10–24 August: Digital Service Design Weeknotes
This week’s weeknotes are from Ellie Craven, Product Owner for Open Programmes, and Jamie McGarrigle, Product Owner for the Investment Management System.
Building two-stage grants
This sprint has seen the team make good progress on the delivery round for large two-stage grants. This has included:
- Creating the delivery round application form on the grant’s portal
- Creating the functionality to support the internal processes including new fields, records, page layouts and the case paper.
We’re slowing down our pace of delivery with this work to make sure that we can share knowledge across the team, and make space for onboarding two new members of the Development team, Alicia and Adam.
Ahead of this sprint, Rosa (Service Designer) spent time working across the team to map the flows and journeys through the two-stage application process, and think about how and when these link to or trigger other journeys.
We used these flow maps during our sprint planning to help identify the work needed to build a complete, consistent and usable journey. We’ve also used these artefacts throughout the build work this sprint to make sure we’re talking about the same parts of the process as we work across the disciplines in the team.
This has enabled Abbie and Kerry (Content Designers) to work with Alicia, Adam and Paul in the development team on notifications and guidance triggered throughout the journey. Kasturi (Interaction Designer) has used the flows to help inform design work on new pages for the second-round application, particularly where those are providing signposting or navigation for users.
Testing designs for payments in arrears
In our last weeknotes, Abbie and Jack (User Research Project Officer) talked through the work to devise a prototype for applicants to report their progress and request payments for project costs they’d incurred.
In this sprint, Jack worked with Melanie and Rachel (on secondment from our Business Delivery teams) to test parts of this prototype with colleagues in Business Delivery. These colleagues review progress reports, approve payment requests, and manage queries from grantees, so they have a lot of valuable insight about what information we need to make a payment or get a sense of project progress.

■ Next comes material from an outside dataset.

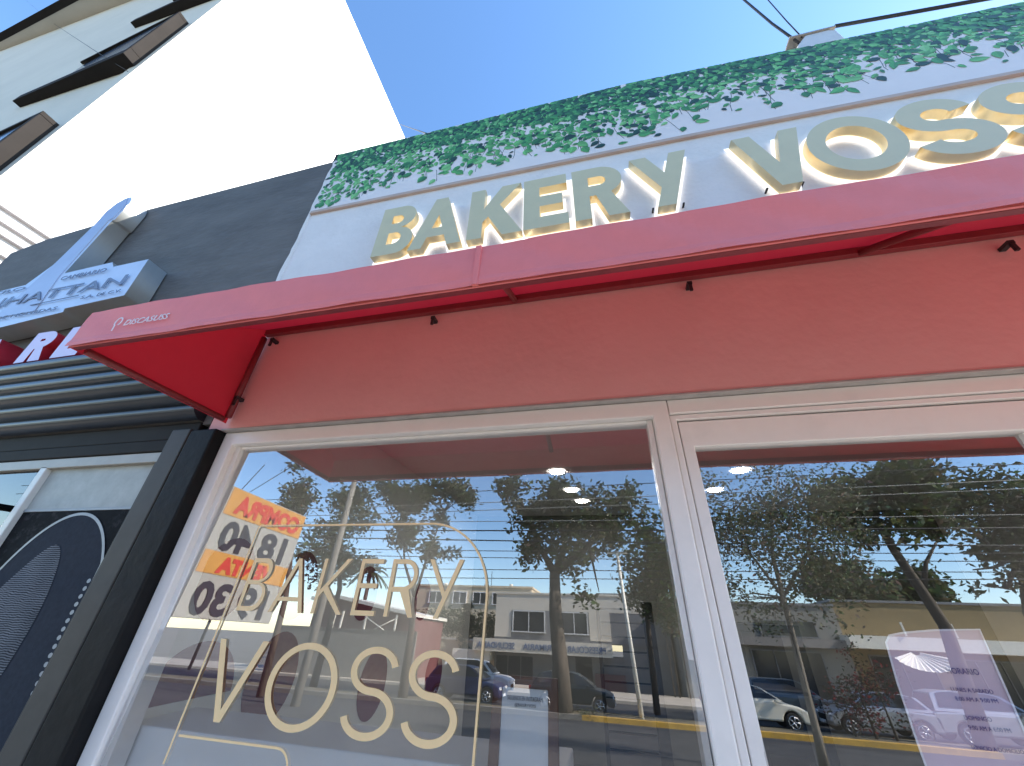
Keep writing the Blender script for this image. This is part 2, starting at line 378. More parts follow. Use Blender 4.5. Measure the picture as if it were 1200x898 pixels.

After the first two sessions, the team adapted their session plan so that they could keep the sessions to their allotted time whilst making sure we gathered insights on all the parts of the prototype being tested. We talked about the value of this iterative and flexible approach in our team retrospective.
New training videos
We regularly analyse the feedback and support queries we receive from our users (both staff and external users). This gives us valuable insight about the areas we might need to revisit or improve, and tells us where users are struggling with the new service. In response, we’ve worked this sprint to add some new training videos to the staff KnowledgeHub.
These provide some extra detail and visual prompts for the parts of the service we’ve received most staff queries about in the past few weeks:
- Notifying users that they’ve been awarded a grant
- Managing the legal agreement
- How to check bank details and approve a payment
What’s next?
In our upcoming sprints, we will be building out the legal agreement journey for applicants for grants over £250,000. These are two-stage grants at our highest grant level, so some of the terms are different than those we’ve already built for smaller grant levels.
The application journey for these larger grants currently uses a configured front-end from Salesforce Experience, whilst the rest of the service uses a custom Ruby frontend built using the GOV.UK Design System.
This approach enabled us to spin up the Round 1 form really quickly when we needed to, and we’ve retained this approach for Round 2 to give users a consistent experience.
As we build out the post-award parts of the journey like legal agreements, payments and progress reporting, we need to think carefully about the user experience and our technical debt, so that we’re building the best possible service for our users whilst carefully managing our scope and our maintenance overheads of running two separate front ends.
We’ll look at whether managing post-award journeys through our Ruby frontend for all grant levels creates too much of a change for users who have so far interacted with Salesforce Experience, and we’ll consider our options for supporting users through that change, or keeping their journey consistent and in the same place.